But it's not really about the May-frost, is it? |
Having a last look through the 2016 Farmers Almanac I came across a paragraph titled: The Chilly Saints: Mamertus, Pancras and Gervais, whose 15th century feast days fell respectively on May 11, 12 and 13. And since these days could still experience late crop-damaging frosts, the holy saints were popularly regarded as the Chilly Saints or the Ice Saints.
But I'd venture if we were to talk with the holy three they'd reveal a much greater interest in the transformation of icy or chilly hearts than protecting corn seedlings from the night frost. "Melt the frozen; warm the chill" we pray on the Feast of Pentecost. The Christian religion isn't about the weather, but about the transformation of hearts. We've cultivated all kinds of ways to keep Christ at arms length.
One self-aware and honest wife shared, "I have a husband who asks nothing of me except an ironed shirt, and I grumble under my breath about that." Oh holy Mamertus, warm us!
At the end of Mass one Sunday, returning up the center aisle to the sacristy after having greeted the folks at the door, a man stepped out of the pews blocking my way and said angrily, "I am SO sick and tired of hearing about THEM!" "Who's them?" I asked. "The poor," he snapped back. I'd no recollection of having said a word about the poor in the homily and even checked my text to find what I might have said to set off such an inner ice storm. Nothing - that I could see anyway. Oh Holy Pancras, melt us!

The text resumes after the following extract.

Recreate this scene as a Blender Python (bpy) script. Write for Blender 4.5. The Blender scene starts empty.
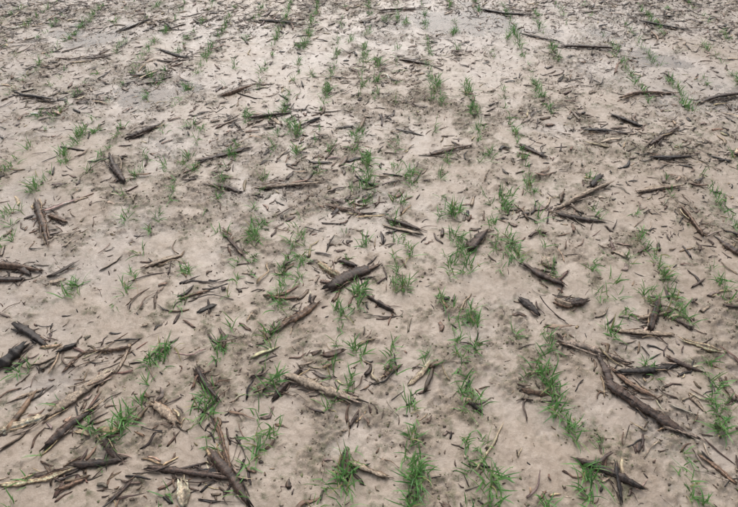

Two sisters lived one floor apart in a city walk-up apartment. The sister on the third floor had taken a bad fall at work some years earlier and was on disability. Eventually she died and on the night of her funeral, the sister who lived on the second floor announced to her own gathered and grown children, "Well, at least I won't have to be running up her milk and mail anymore." Oh Holy Gervais, thaw us!